CW: When Red decided to turn pro in the fall of 1925, professional football did not have the greatest reputation. It had started in the small towns (mainly in the mid-west) and was played by sandlot players who sometime slugged their way through the game.
But by the middle 1920’s the sport and the teams of the NFL was mostly operated by former college football players- like George Halas, Jimmy Conzleman, Guy Chamberlin- who had gone to college and were trying to run the sport with class and respect. The sport had started to outgrow its roots of being played by so-called “drunks” and sandlot players who weren’t refined in their play on the field.
Red was initially drawn to playing pro football for two reasons, he could make good money and he love the game. He was 22-years old and wanted to keep playing. He always thought playing football was the same as playing baseball. What was the difference in the sports, nobody at the time complained about Babe Ruth and Lou Gerhig getting paid to play baseball, why was it bad for somebody to get paid to play football? He definitely didn’t think he’s career was done at the age of 22.
And what made the perfect man to turn pro and take on the negative attention in getting paid to play, was that he had no faults. He was charming and good-looking, he was smart and well-spoken, the public liked him and wanted to cheer him on.
So in the end Red was equipped to take on the negative criticism but withstand it because some of the paying public wanted to see Red perform. So they accepted him more than maybe somebody else, say like Jim Thorpe.
DBB: So I’m a theatre guy by trade and I had no fucking idea Red Grange did Vaudeville. First, is there any audio evidence of this? Second, what favorite stuff came out of this period for you as a researcher and writer?
CW: Sorry I haven’t found any audio or any footage of Red doing Vaudeville (that would be the holy grail).
One of the most enjoyable part of researching Red’s life was finding material about his career in Vaudeville. This was a part of his life that hadn’t been written about much and was a joy to discover some of unfound material.

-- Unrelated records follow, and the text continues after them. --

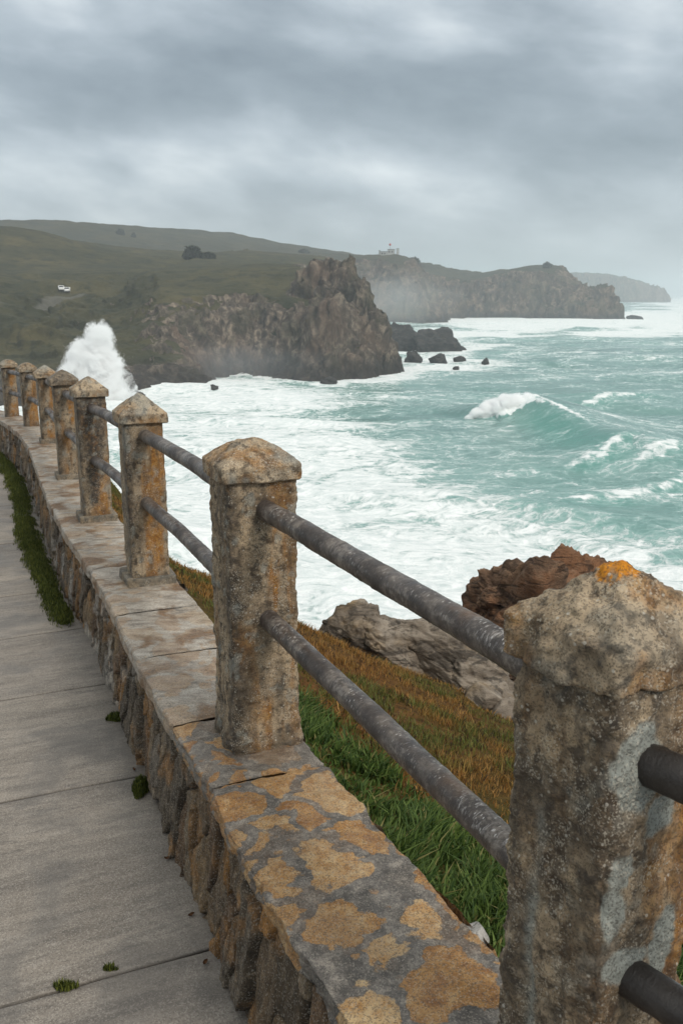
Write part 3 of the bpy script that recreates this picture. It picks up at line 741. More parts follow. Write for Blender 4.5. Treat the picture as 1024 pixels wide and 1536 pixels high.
def blades(name, pts, hgt, wid, lean, cols, mat, segs=2):
    n = len(pts); az = rng.uniform(0, 2 * math.pi, n)
    side = np.stack([np.cos(az), np.sin(az), 0 * az], 1); fw = np.stack([-np.sin(az), np.cos(az), 0 * az], 1)
    up = np.array([0, 0, 1.0]); h = hgt[:, None]; w = wid[:, None]
    bend = fw * rng.uniform(.1, .7, n)[:, None] + lean
    b0 = pts - side * w / 2; b1 = pts + side * w / 2
    mid = pts + up * h * .58 + bend * h * .22
    m0 = mid - side * w * .38; m1 = mid + side * w * .38
    tip = pts + up * h * .93 + bend * h * .75
    V = np.stack([b0, b1, m1, m0, tip], 1).reshape(-1, 3); i = np.arange(n)[:, None] * 5
    C = np.repeat(cols, 5, axis=0).reshape(n, 5, 3).copy()
    return raw_mesh(name, V, [i + np.array([[0, 1, 2, 3]]), i + np.array([[3, 2, 4]])], mat, True, {'tint': C.reshape(-1, 3)})
def bank_scatter(n, smin, smax, wmax):
    s = rng.uniform(smin, smax, n); w = rng.uniform(HW + CO - .01, wmax, n)
    z, t, wb = bank_z(s, w); P = W(s, w, 0); P[:, 2] = z + .05 * fbm(P[:, 0], P[:, 1], 0 * z, 1.3, 4, seed=501)
    return P, s, w, t
def green_amt(P, s, w):
    wg = np.interp(s, [SPOST[1] - 1, SPOST[1], SPOST[1] + .7, SPOST[2] - .15, SPOST[2] + .35], [1.35, 1.2, 1.08, 1.02, .45])
    return sstep(-.14, .14, wg - w + .16 * fbm(P[:, 0], P[:, 1], 0 * s, 2.6, 3, seed=520))
def build_grass():
    # lush green blades hugging the wall
    P, s, w, t = bank_scatter(150000, SPOST[0], SPOST[3], 1.6)
    g = green_amt(P, s, w); cl = .5 + .5 * fbm(P[:, 0], P[:, 1], 0 * s, 7, 3, seed=530)
    k = rng.uniform(0, 1, len(s)) < g * (.25 + .75 * sstep(.3, .65, cl)); P, cl = P[k], cl[k]
    n = len(P); h = rng.uniform(.022, .066, n) * (.35 + 1.15 * cl)
    mixv = rng.uniform(0, 1, n)[:, None]; c = lerp(np.array([.024, .055, .010]), np.array([.125, .185, .04]), mixv ** 1.3)
    yl = (rng.uniform(0, 1, n) < .07)[:, None]; c = np.where(yl, np.array([.22, .20, .07]), c)
    lean = np.array([.1, .05, 0]) + .55 * rng.normal(size=(n, 3)) * np.array([1, 1, 0]) + .5 * np.stack([fbm(P[:, 0], P[:, 1], 0 * P[:, 0], 4, 2, seed=540), fbm(P[:, 0], P[:, 1], 0 * P[:, 0], 4, 2, seed=541), 0 * P[:, 0]], 1)
    o = obj('grass', blades('grass', P, h, rng.uniform(.005, .012, n), lean, c, M_BLADE))
    tag(o, 'lush bright green grass growing right behind the wall', 'grass', kind='stuff')
    # rust coloured heath
    P, s, w, t = bank_scatter(420000, SPOST[0], SMAX - .1, 4.2)
    g = green_amt(P, s, w); n1 = .5 + .5 * fbm(P[:, 0], P[:, 1], 0 * s, 2.0, 4, seed=550); n2 = .5 + .5 * fbm(P[:, 0], P[:, 1], 0 * s, 6, 3, seed=551)
    k = (rng.uniform(0, 1, len(s)) < (1 - g) * (.35 + .65 * sstep(.25, .6, n2))) & (t < 1.35); P, n1, n2, t = P[k], n1[k], n2[k], t[k]
    n = len(P); rr = rng.uniform(0, 1, n)[:, None]
    rust = lerp(np.array([.18, .078, .018]), np.array([.43, .235, .07]), rr); olive = lerp(np.array([.04, .06, .012]), np.array([.14, .17, .04]), rr)
    gg = np.clip(sstep(.46, .62, n1 + .15 * (n2 - .5)) * .8 + .3 * (rng.uniform(0, 1, n) < .35), 0, 1)[:, None]
    c = lerp(rust, olive, gg); dk = (rng.uniform(0, 1, n) < .12)[:, None]; c = np.where(dk, np.array([.035, .022, .012]), c)
    h = rng.uniform(.014, .042, n) * (.5 + 1.0 * n2) * lerp(1, .75, sstep(.8, 1.1, t))
    lean = np.array([.15, .05, 0]) + .45 * rng.normal(size=(n, 3)) * np.array([1, 1, 0])
    o = obj('heath', blades('heath', P, h, rng.uniform(.003, .006, n), lean, c, M_BLADE))
    tag(o, 'rust brown and olive heath grass on the bank beyond the green strip', 'heath', kind='stuff')
build_grass()

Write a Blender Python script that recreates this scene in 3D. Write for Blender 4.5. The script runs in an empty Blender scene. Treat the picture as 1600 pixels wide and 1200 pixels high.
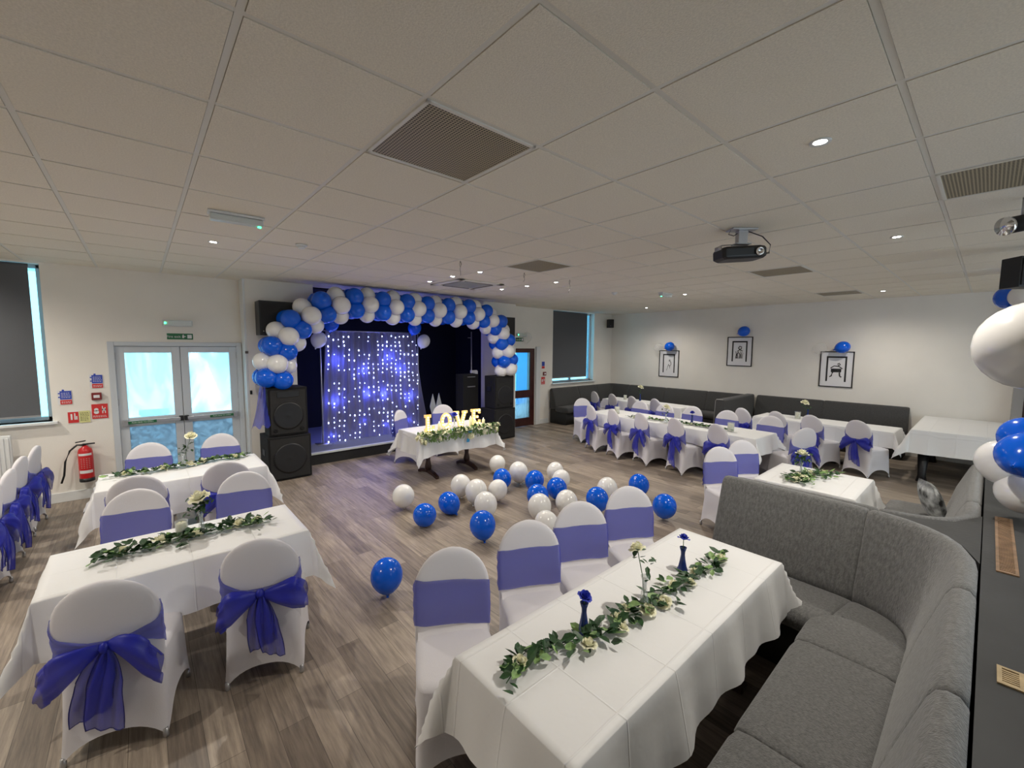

Most of the best stuff was finding ads, stage reviews, descriptions of the stage shows, and songs done by Grange during this time. His most famous stage show was titled Come On, Red in which he toured the mid-west and east in 1928-1929. It was great to retrace this Tour to find out how he was as a stage actor. He always seemed to be a “fish out of water” on stage, but I give him a lot of respect for doing it, I know I couldn’t do it.
DBB: Big picture question. What’s the legacy of Grange when it comes to the entirety of the game of football? College, pro, whatever. Where does he live in the game’s story?
CW: Well, I think the lasting legacy of Red, since we are celebrating the NFL’s and the Chicago Bears 100th season, is that Red laid down the blueprint of the modern NFL player to follow in how to become a superstar athlete-celebrity.
When he decided to turn pro he:
- Signed with an Agent
- Highest Salary in Pro Football
- Signed Endorsement Deals
- Appeared in Hollywood Movies
- Became an All-Pro Player
- Won 2 NFL Championships
In 2019 this would be the resume of Peyton Manning, Aaron Rodgers or Tom Brady. But Red did it nearly 100 years ago. He then showed the NFL player the blueprint about his post-NFL career:
- Coach
- Radio & TV Announcer
- Pro Football Hall of Fame
- Fought for ex-players to get a pension
- Ambassador of the Sport
His legacy was showing future NFL players what they can become, as one of the most successful and visible athletes in the world and I cover these themes all throughout the book, so you see how he accomplished it.